Interviews

‘Bleak analysis’ of crime in prisons: part one

by Mark Rowe

Opening a rare window on the security and crime prevention inside prisons, Claudia Sturt of HM Prison and Probation Service (HMPPS) gave to this afternoon’s part of the four-day International Security Week what she admitted was a ‘bleak analysis’. As she set out, prison is no longer the end goal and success for the criminal justice system; for new tech allows criminals to carry on crime while in custody.

She’s been the executive director, security, order and counter-terrorism for HMPPS for four years; she began he talk by noting she was responsible ‘for everything that goes wrong in prisons, and it’s a wide remit’. She described crime in and around prisons as ‘chronic’ – ‘that isn’t a UK-specific phenomenon; as the world becomes more networked, so does crime’.

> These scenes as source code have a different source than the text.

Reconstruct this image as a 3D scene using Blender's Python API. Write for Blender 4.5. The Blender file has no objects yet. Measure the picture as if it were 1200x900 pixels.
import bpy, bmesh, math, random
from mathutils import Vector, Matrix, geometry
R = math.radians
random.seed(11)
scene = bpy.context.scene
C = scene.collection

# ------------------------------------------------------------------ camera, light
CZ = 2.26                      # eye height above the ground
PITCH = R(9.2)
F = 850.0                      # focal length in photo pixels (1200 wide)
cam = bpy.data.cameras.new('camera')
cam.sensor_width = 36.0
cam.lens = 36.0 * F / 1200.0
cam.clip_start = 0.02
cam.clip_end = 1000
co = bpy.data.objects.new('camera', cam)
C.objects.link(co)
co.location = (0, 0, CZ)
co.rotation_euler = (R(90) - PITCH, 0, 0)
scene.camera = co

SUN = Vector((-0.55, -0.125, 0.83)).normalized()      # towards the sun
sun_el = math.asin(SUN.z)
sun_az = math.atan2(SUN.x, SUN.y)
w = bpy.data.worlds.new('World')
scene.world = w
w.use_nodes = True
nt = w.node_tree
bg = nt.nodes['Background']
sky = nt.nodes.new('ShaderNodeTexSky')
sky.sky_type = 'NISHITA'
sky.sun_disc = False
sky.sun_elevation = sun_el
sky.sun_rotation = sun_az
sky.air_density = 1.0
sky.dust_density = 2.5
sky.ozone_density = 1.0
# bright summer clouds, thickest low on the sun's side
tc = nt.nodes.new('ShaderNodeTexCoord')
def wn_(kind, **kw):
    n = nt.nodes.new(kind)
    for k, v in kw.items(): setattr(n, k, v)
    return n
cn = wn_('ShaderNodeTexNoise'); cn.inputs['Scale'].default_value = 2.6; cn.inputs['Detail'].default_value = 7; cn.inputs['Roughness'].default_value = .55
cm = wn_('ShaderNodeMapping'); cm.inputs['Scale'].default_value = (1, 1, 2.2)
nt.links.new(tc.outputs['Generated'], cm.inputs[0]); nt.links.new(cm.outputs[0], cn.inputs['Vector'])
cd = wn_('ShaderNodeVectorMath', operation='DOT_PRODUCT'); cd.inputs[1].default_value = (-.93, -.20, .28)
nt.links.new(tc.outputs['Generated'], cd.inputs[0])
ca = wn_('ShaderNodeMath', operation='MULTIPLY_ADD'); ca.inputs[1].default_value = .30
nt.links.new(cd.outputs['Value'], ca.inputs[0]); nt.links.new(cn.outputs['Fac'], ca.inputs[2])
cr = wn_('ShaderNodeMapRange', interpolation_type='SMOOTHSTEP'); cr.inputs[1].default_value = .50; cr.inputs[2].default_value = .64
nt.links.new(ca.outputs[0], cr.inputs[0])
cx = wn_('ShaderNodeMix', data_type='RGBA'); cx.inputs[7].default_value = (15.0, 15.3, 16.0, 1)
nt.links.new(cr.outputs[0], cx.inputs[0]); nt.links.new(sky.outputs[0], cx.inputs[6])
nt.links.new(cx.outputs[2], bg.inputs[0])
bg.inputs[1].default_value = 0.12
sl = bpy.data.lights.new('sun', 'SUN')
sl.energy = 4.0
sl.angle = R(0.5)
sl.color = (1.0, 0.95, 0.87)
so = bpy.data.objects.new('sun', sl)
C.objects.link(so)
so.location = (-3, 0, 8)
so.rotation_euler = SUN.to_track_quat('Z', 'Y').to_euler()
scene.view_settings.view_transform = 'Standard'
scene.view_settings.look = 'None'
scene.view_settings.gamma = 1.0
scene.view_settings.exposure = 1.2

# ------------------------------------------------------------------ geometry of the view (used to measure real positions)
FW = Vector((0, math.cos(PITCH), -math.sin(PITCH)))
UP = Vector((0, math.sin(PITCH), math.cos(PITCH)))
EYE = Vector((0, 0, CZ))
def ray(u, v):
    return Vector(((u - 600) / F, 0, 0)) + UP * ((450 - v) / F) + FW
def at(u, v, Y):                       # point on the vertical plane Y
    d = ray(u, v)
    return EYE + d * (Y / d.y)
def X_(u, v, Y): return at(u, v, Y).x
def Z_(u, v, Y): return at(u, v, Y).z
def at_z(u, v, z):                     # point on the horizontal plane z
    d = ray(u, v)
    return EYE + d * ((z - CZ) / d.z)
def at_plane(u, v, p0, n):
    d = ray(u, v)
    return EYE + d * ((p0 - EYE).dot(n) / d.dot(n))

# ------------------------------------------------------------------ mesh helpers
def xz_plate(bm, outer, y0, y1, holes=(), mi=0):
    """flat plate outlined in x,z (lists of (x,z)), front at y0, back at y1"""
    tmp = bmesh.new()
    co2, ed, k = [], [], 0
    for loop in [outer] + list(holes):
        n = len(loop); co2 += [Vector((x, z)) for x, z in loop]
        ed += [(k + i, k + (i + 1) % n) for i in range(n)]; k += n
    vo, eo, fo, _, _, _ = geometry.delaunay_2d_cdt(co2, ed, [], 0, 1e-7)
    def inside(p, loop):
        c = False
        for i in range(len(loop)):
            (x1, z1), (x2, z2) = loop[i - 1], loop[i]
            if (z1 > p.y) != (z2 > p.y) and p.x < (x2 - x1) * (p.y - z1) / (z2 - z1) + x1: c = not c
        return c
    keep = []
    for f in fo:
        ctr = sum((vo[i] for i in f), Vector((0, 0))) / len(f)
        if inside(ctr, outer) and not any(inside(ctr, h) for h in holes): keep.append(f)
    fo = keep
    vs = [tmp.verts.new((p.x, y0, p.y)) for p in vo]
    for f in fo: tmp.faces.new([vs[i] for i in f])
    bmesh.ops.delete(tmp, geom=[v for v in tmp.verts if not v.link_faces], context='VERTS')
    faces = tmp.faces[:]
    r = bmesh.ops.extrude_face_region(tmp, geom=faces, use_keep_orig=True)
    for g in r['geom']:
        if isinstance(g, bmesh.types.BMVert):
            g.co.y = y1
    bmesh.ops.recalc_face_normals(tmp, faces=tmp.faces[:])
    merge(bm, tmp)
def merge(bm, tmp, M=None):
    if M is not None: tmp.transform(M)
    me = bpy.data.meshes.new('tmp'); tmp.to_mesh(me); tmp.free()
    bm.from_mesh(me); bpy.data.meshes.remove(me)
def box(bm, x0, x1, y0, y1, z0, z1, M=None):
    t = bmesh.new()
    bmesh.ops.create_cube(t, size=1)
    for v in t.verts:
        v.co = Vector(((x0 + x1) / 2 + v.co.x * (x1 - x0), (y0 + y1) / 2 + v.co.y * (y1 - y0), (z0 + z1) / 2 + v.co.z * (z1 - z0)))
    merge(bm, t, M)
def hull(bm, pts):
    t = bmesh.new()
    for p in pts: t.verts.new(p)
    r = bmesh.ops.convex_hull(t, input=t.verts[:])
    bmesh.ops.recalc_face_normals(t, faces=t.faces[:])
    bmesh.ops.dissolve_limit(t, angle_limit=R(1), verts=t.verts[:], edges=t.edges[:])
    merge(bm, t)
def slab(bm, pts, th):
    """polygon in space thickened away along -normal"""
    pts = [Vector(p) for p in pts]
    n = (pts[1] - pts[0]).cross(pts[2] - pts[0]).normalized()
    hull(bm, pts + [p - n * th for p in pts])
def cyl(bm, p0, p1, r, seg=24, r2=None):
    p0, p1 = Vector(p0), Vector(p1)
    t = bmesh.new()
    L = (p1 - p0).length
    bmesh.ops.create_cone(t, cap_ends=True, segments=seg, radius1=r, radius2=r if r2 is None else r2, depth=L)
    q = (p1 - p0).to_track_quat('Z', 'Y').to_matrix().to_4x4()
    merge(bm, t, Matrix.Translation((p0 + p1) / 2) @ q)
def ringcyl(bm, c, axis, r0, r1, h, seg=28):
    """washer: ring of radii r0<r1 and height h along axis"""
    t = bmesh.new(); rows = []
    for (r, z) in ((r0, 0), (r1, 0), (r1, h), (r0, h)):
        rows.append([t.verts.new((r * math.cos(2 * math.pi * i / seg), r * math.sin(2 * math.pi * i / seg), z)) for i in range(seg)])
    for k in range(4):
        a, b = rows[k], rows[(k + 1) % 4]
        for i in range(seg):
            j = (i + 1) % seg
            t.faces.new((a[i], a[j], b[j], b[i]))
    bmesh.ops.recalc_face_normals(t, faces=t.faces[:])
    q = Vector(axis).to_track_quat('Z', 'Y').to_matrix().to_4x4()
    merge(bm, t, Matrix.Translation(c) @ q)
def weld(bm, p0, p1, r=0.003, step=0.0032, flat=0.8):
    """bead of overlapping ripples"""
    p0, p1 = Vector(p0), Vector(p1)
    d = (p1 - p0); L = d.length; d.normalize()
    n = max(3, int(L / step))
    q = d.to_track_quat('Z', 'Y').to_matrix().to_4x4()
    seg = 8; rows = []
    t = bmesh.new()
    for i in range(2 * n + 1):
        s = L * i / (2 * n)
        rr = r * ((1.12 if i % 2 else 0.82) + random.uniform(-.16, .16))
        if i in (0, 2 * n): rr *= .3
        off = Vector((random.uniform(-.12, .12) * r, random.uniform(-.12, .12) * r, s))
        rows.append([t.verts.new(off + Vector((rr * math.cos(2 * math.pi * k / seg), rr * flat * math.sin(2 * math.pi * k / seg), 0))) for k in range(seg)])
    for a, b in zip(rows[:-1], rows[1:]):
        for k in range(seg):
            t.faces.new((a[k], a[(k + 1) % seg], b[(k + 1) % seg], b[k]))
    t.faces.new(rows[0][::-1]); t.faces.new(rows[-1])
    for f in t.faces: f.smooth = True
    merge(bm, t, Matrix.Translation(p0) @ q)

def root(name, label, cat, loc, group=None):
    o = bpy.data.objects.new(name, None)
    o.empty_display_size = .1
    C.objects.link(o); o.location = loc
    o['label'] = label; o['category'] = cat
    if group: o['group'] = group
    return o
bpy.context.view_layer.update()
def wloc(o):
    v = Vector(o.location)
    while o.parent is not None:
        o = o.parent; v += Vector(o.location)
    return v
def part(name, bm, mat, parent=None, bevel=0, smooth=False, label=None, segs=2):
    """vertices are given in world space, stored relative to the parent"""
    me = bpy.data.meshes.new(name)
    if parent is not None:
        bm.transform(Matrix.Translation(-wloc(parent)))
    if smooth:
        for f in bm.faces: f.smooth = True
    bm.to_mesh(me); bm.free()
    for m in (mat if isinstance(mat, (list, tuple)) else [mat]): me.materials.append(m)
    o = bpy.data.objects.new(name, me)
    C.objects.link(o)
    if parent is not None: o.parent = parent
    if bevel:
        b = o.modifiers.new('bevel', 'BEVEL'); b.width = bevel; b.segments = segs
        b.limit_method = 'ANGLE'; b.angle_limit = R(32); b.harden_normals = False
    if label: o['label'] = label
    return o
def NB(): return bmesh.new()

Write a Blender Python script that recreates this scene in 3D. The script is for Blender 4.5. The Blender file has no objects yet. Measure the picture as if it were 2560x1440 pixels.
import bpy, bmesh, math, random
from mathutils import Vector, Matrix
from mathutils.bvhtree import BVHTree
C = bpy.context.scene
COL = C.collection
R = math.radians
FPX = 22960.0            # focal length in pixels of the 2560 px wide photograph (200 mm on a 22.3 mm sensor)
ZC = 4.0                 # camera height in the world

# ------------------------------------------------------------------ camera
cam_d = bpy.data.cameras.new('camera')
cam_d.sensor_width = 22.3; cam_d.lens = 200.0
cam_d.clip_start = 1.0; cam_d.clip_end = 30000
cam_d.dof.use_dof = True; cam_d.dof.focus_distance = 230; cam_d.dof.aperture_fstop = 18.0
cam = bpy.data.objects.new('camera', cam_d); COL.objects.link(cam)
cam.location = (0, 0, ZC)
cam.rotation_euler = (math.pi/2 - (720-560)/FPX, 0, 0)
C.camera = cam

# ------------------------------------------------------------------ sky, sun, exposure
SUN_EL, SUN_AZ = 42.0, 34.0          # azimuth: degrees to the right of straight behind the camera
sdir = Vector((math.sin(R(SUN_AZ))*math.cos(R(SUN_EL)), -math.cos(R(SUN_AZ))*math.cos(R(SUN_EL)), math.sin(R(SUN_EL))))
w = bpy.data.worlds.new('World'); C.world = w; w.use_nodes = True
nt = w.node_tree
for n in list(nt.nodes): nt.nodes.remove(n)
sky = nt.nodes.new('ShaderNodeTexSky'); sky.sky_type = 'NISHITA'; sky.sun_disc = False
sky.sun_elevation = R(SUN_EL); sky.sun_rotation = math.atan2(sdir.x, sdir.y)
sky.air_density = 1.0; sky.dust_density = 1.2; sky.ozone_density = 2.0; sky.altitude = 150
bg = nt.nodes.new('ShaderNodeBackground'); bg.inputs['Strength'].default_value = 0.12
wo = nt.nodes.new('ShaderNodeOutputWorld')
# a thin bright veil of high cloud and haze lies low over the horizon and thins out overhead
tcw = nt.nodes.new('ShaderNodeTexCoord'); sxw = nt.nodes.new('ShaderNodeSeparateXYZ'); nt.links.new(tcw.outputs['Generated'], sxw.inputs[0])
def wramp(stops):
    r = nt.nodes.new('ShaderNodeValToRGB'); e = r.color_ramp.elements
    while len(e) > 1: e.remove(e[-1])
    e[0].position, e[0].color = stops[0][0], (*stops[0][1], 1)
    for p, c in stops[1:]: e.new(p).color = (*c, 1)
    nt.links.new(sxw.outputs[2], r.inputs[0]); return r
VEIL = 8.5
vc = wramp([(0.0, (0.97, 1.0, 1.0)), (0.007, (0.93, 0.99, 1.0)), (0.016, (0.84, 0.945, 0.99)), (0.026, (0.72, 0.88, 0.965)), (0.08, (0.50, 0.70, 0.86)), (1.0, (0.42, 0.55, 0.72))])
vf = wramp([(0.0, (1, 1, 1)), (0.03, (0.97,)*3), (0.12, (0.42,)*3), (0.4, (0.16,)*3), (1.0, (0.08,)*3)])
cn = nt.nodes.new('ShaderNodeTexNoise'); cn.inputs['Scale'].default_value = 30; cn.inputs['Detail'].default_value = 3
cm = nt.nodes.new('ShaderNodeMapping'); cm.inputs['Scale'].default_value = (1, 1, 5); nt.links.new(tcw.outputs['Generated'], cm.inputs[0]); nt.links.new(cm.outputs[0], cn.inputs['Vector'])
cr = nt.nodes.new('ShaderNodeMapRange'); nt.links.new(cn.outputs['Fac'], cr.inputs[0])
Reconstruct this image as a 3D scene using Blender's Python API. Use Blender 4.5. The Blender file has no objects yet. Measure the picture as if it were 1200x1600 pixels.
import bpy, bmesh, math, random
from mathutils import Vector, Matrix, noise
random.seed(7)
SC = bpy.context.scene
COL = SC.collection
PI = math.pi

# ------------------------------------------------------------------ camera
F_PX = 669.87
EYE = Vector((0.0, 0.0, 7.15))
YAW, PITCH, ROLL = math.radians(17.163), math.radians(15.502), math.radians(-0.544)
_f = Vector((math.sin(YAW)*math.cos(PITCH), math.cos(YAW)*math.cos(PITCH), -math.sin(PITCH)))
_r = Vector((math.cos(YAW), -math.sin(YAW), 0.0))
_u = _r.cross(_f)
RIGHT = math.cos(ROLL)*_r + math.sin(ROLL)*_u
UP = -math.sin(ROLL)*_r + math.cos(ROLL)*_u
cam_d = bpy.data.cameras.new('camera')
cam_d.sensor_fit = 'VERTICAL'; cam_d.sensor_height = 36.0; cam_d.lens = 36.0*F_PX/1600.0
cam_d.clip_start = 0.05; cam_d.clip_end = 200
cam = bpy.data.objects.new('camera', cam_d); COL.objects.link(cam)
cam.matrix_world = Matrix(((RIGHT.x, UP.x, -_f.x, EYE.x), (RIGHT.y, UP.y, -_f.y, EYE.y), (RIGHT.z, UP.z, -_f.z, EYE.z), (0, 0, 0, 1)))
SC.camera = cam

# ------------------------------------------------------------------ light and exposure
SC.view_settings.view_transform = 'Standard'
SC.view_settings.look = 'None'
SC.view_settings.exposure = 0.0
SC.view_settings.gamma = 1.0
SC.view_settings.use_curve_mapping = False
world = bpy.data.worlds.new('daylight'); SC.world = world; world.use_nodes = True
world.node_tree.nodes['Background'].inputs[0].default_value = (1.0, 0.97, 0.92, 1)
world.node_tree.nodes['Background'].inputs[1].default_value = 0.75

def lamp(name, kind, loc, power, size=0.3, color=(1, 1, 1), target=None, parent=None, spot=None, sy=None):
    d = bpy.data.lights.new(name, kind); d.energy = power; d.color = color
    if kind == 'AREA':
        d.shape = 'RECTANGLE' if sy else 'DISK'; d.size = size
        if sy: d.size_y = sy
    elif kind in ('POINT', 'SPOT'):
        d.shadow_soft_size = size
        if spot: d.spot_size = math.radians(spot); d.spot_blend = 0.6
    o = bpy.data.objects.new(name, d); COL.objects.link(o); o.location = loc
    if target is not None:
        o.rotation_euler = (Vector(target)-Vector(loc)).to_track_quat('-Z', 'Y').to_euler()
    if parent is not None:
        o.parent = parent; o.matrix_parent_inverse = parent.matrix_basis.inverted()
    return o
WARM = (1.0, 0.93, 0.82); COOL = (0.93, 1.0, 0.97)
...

Until recently, as she recalled, prisons were an ‘analogue environment’; prisoners communicated by landline telephone and physical letters; news came in by television and newspaper; prisoners and and groups had limited scope for crime there. In the last ten to 15 years, she went on, new technology has permeated through the prison walls: “We have a generation of prisoners who have grown up with smart phones and social media and are adept at using technology to augment their criminality.”

Organised crime groups (OCGs) especially can maintain their outside enterprises from inside prison, she said. Equally, mobile tech allows those who seek to deal drugs or sell mobile phones in prison to have more effective ways. With a basic smartphone, you can organise a drug shipment, by drone, and have it directed to you by GPS signal, and manage the payment and launder the proceeds. Such OCG crime while in prison is ‘highly harmful and evolving’, she said. We know, she went on, that new criminal networks are formed while in custody that would not have been formed otherwise (because when free the groups would have been in competing markets). Criminals in prison will put their differences aside, ‘for the duration’ and even create temporary OCGs, ‘to make the best of their situation’.

As she pointed out, a prison has to be safe and stable for it to carry out rehabilitation of offenders, the purpose of a prison. Only a ‘small minority’ of prisons have the equipment and staff to regularly search to a standard similar to airports. The consequences are profound, she said; serious and organised (SOC) offenders continue to operate their criminal enterprises while inside, ‘and pursuing highly profitable markets for illicit drugs and mobile phones’.

Drug finds in prison are rising, she reported, and upwards of 20,000 illicit phones and sim cards are recovered from prison in a year; and some 7000 reports of corruption.

As for contraband, the obvious way in is through the prison gate; but also over the perimeter, in vehicles, through the post and incoming property; and by visitors: “Where there is a will there is a way.” She admitted prisons would never be completely free to drugs and phones and even weapons entering; and a security capability was needed to deal with a residual threat. Besides, it was crucial that prisons share intelligence with police, about extremist and SOC activity.

The background as she stated was an ageing prison estate, and an anticipated increase in the prison population: we have to double down on our efforts and capability, else prison security might continue to fall further behind, she warned; ‘we don’t want to undo the good work law enforcement has done in taking the most harmful people off the streets’.